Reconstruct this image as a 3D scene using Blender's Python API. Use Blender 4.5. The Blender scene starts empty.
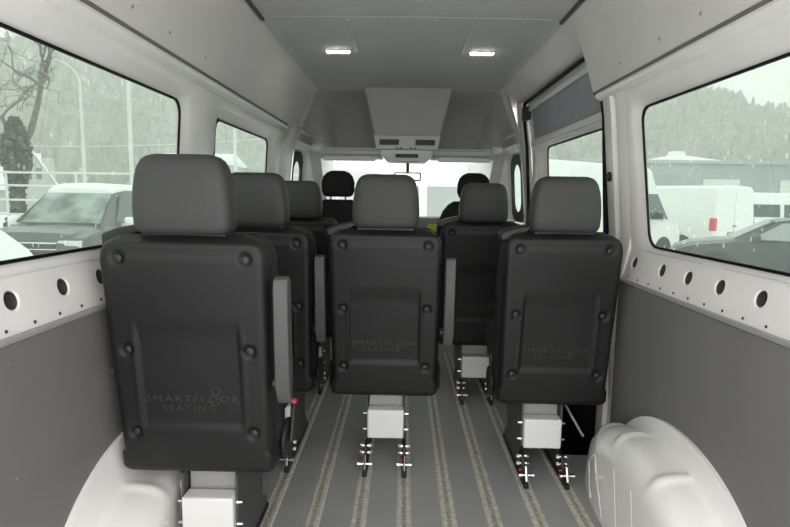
--
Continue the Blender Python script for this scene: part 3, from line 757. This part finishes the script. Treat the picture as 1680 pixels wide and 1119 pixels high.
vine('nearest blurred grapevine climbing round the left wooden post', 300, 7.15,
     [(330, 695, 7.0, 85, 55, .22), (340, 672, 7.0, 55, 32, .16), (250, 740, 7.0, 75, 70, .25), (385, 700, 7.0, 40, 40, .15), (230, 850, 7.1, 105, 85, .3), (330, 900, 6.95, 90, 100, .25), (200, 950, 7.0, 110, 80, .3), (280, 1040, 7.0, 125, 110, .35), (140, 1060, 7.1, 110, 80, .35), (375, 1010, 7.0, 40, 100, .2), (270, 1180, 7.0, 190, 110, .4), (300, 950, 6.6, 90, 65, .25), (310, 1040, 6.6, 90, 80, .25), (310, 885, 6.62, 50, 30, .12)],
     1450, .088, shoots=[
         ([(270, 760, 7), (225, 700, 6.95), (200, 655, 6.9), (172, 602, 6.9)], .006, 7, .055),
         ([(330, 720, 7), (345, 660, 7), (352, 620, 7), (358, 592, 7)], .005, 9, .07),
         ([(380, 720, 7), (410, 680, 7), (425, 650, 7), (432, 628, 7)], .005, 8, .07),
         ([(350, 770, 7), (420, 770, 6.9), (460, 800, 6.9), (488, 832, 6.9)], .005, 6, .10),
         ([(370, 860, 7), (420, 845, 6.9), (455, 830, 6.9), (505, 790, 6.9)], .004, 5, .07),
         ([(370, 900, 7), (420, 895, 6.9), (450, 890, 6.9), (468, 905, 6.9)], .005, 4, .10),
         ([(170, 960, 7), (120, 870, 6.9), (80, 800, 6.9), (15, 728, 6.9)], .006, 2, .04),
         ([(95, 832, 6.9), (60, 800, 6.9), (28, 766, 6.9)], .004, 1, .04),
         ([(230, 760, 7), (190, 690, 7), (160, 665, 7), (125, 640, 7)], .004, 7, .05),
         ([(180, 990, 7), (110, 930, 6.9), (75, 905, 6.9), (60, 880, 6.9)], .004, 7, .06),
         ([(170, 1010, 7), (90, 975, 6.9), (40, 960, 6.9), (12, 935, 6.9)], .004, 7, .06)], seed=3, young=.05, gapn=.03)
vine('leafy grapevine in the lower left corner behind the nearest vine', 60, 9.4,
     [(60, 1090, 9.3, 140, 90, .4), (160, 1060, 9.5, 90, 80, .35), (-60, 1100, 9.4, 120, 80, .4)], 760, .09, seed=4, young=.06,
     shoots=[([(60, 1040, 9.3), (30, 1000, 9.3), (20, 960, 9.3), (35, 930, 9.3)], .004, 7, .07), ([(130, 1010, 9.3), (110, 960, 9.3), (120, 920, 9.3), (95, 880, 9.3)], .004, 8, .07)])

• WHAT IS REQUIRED
Pick out all lines from the data above in which the word "this" appears.

• ANSWER TO THE TASK
Reconstruct this image as a 3D scene using Blender's Python API. Use Blender 4.5. The Blender scene starts empty.
Continue the Blender Python script for this scene: part 3, from line 757. This part finishes the script. Treat the picture as 1680 pixels wide and 1119 pixels high.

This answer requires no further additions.